- Your task
Transcribe the material in full, exactly as written.

- Given material
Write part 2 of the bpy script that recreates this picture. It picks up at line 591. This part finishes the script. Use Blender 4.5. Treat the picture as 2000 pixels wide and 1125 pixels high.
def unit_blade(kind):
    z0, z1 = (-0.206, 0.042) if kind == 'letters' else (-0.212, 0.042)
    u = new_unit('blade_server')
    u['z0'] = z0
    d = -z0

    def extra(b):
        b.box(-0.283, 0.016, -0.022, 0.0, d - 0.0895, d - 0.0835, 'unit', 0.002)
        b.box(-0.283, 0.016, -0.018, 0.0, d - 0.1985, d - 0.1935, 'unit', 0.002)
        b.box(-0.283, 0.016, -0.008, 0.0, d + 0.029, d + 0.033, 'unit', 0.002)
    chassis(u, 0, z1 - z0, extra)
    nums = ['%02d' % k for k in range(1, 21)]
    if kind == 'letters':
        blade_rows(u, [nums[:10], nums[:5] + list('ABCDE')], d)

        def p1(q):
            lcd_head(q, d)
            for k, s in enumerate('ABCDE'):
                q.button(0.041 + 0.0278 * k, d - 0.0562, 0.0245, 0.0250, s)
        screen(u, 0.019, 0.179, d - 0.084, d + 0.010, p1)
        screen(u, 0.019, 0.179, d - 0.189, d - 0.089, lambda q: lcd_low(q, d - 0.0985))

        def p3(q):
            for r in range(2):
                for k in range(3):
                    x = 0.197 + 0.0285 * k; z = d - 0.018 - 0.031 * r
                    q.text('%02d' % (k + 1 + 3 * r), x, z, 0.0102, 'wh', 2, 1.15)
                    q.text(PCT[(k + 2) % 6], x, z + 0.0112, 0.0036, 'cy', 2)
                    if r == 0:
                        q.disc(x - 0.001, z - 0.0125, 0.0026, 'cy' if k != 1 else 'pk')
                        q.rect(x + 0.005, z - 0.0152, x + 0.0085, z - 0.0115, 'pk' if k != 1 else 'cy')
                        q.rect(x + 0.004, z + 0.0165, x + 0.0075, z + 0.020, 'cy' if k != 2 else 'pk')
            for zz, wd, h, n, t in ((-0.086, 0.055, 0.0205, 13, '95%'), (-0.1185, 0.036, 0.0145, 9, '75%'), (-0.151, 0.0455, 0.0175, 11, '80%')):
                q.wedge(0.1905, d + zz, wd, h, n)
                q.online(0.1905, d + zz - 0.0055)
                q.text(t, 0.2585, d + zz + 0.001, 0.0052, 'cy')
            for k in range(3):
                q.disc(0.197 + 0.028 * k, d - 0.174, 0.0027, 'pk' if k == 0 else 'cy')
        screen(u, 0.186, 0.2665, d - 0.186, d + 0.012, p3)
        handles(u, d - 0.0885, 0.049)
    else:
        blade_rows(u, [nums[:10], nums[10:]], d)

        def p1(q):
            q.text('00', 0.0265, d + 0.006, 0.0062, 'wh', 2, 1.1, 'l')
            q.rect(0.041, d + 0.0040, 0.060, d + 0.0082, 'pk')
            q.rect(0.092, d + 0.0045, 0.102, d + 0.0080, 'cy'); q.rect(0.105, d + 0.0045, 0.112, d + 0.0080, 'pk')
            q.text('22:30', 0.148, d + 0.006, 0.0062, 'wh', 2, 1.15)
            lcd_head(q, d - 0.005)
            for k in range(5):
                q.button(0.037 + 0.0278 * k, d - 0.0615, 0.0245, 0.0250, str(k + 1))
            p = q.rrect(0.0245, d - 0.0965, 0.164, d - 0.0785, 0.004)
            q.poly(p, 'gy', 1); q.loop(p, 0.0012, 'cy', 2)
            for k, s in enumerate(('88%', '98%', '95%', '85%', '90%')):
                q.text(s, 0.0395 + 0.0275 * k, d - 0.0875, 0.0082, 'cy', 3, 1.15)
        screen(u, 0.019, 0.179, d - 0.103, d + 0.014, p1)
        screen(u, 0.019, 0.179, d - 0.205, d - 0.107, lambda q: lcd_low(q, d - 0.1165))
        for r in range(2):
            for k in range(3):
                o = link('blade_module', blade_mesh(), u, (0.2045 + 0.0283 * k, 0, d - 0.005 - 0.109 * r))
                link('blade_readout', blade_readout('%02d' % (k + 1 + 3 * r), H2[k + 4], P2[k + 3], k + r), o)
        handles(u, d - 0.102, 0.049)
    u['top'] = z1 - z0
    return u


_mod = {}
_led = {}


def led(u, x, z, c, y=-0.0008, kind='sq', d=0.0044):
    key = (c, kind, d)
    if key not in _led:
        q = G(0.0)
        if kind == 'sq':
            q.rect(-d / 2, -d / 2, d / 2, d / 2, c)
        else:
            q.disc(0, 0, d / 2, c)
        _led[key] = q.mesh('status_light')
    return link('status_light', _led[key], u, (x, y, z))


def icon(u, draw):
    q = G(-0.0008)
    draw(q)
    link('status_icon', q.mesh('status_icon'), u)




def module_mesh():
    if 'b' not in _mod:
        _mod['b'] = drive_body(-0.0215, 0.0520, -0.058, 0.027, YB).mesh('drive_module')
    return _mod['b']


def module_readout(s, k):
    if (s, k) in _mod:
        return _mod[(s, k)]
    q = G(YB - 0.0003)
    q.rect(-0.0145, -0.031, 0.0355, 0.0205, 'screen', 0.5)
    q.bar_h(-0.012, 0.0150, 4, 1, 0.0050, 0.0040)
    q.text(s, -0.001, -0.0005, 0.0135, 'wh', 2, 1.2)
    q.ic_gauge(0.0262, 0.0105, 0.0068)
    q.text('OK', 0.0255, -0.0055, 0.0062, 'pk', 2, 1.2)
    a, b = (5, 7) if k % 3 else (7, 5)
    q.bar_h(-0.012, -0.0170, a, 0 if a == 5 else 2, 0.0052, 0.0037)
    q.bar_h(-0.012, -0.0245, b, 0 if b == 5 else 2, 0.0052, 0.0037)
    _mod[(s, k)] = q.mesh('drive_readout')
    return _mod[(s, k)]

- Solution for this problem
Write part 2 of the bpy script that recreates this picture. It picks up at line 591. This part finishes the script. Use Blender 4.5. Treat the picture as 2000 pixels wide and 1125 pixels high.
def unit_blade(kind):
    z0, z1 = (-0.206, 0.042) if kind == 'letters' else (-0.212, 0.042)
    u = new_unit('blade_server')
    u['z0'] = z0
    d = -z0

    def extra(b):
        b.box(-0.283, 0.016, -0.022, 0.0, d - 0.0895, d - 0.0835, 'unit', 0.002)
        b.box(-0.283, 0.016, -0.018, 0.0, d - 0.1985, d - 0.1935, 'unit', 0.002)
        b.box(-0.283, 0.016, -0.008, 0.0, d + 0.029, d + 0.033, 'unit', 0.002)
    chassis(u, 0, z1 - z0, extra)
    nums = ['%02d' % k for k in range(1, 21)]
    if kind == 'letters':
        blade_rows(u, [nums[:10], nums[:5] + list('ABCDE')], d)

        def p1(q):
            lcd_head(q, d)
            for k, s in enumerate('ABCDE'):
                q.button(0.041 + 0.0278 * k, d - 0.0562, 0.0245, 0.0250, s)
        screen(u, 0.019, 0.179, d - 0.084, d + 0.010, p1)
        screen(u, 0.019, 0.179, d - 0.189, d - 0.089, lambda q: lcd_low(q, d - 0.0985))

        def p3(q):
            for r in range(2):
                for k in range(3):
                    x = 0.197 + 0.0285 * k; z = d - 0.018 - 0.031 * r
                    q.text('%02d' % (k + 1 + 3 * r), x, z, 0.0102, 'wh', 2, 1.15)
                    q.text(PCT[(k + 2) % 6], x, z + 0.0112, 0.0036, 'cy', 2)
                    if r == 0:
                        q.disc(x - 0.001, z - 0.0125, 0.0026, 'cy' if k != 1 else 'pk')
                        q.rect(x + 0.005, z - 0.0152, x + 0.0085, z - 0.0115, 'pk' if k != 1 else 'cy')
                        q.rect(x + 0.004, z + 0.0165, x + 0.0075, z + 0.020, 'cy' if k != 2 else 'pk')
            for zz, wd, h, n, t in ((-0.086, 0.055, 0.0205, 13, '95%'), (-0.1185, 0.036, 0.0145, 9, '75%'), (-0.151, 0.0455, 0.0175, 11, '80%')):
                q.wedge(0.1905, d + zz, wd, h, n)
                q.online(0.1905, d + zz - 0.0055)
                q.text(t, 0.2585, d + zz + 0.001, 0.0052, 'cy')
            for k in range(3):
                q.disc(0.197 + 0.028 * k, d - 0.174, 0.0027, 'pk' if k == 0 else 'cy')
        screen(u, 0.186, 0.2665, d - 0.186, d + 0.012, p3)
        handles(u, d - 0.0885, 0.049)
    else:
        blade_rows(u, [nums[:10], nums[10:]], d)

        def p1(q):
            q.text('00', 0.0265, d + 0.006, 0.0062, 'wh', 2, 1.1, 'l')
            q.rect(0.041, d + 0.0040, 0.060, d + 0.0082, 'pk')
            q.rect(0.092, d + 0.0045, 0.102, d + 0.0080, 'cy'); q.rect(0.105, d + 0.0045, 0.112, d + 0.0080, 'pk')
            q.text('22:30', 0.148, d + 0.006, 0.0062, 'wh', 2, 1.15)
            lcd_head(q, d - 0.005)
            for k in range(5):
                q.button(0.037 + 0.0278 * k, d - 0.0615, 0.0245, 0.0250, str(k + 1))
            p = q.rrect(0.0245, d - 0.0965, 0.164, d - 0.0785, 0.004)
            q.poly(p, 'gy', 1); q.loop(p, 0.0012, 'cy', 2)
            for k, s in enumerate(('88%', '98%', '95%', '85%', '90%')):
                q.text(s, 0.0395 + 0.0275 * k, d - 0.0875, 0.0082, 'cy', 3, 1.15)
        screen(u, 0.019, 0.179, d - 0.103, d + 0.014, p1)
        screen(u, 0.019, 0.179, d - 0.205, d - 0.107, lambda q: lcd_low(q, d - 0.1165))
        for r in range(2):
            for k in range(3):
                o = link('blade_module', blade_mesh(), u, (0.2045 + 0.0283 * k, 0, d - 0.005 - 0.109 * r))
                link('blade_readout', blade_readout('%02d' % (k + 1 + 3 * r), H2[k + 4], P2[k + 3], k + r), o)
        handles(u, d - 0.102, 0.049)
    u['top'] = z1 - z0
    return u


_mod = {}
_led = {}


def led(u, x, z, c, y=-0.0008, kind='sq', d=0.0044):
    key = (c, kind, d)
    if key not in _led:
        q = G(0.0)
        if kind == 'sq':
            q.rect(-d / 2, -d / 2, d / 2, d / 2, c)
        else:
            q.disc(0, 0, d / 2, c)
        _led[key] = q.mesh('status_light')
    return link('status_light', _led[key], u, (x, y, z))


def icon(u, draw):
    q = G(-0.0008)
    draw(q)
    link('status_icon', q.mesh('status_icon'), u)




def module_mesh():
    if 'b' not in _mod:
        _mod['b'] = drive_body(-0.0215, 0.0520, -0.058, 0.027, YB).mesh('drive_module')
    return _mod['b']


def module_readout(s, k):
    if (s, k) in _mod:
        return _mod[(s, k)]
    q = G(YB - 0.0003)
    q.rect(-0.0145, -0.031, 0.0355, 0.0205, 'screen', 0.5)
    q.bar_h(-0.012, 0.0150, 4, 1, 0.0050, 0.0040)
    q.text(s, -0.001, -0.0005, 0.0135, 'wh', 2, 1.2)
    q.ic_gauge(0.0262, 0.0105, 0.0068)
    q.text('OK', 0.0255, -0.0055, 0.0062, 'pk', 2, 1.2)
    a, b = (5, 7) if k % 3 else (7, 5)
    q.bar_h(-0.012, -0.0170, a, 0 if a == 5 else 2, 0.0052, 0.0037)
    q.bar_h(-0.012, -0.0245, b, 0 if b == 5 else 2, 0.0052, 0.0037)
    _mod[(s, k)] = q.mesh('drive_readout')
    return _mod[(s, k)]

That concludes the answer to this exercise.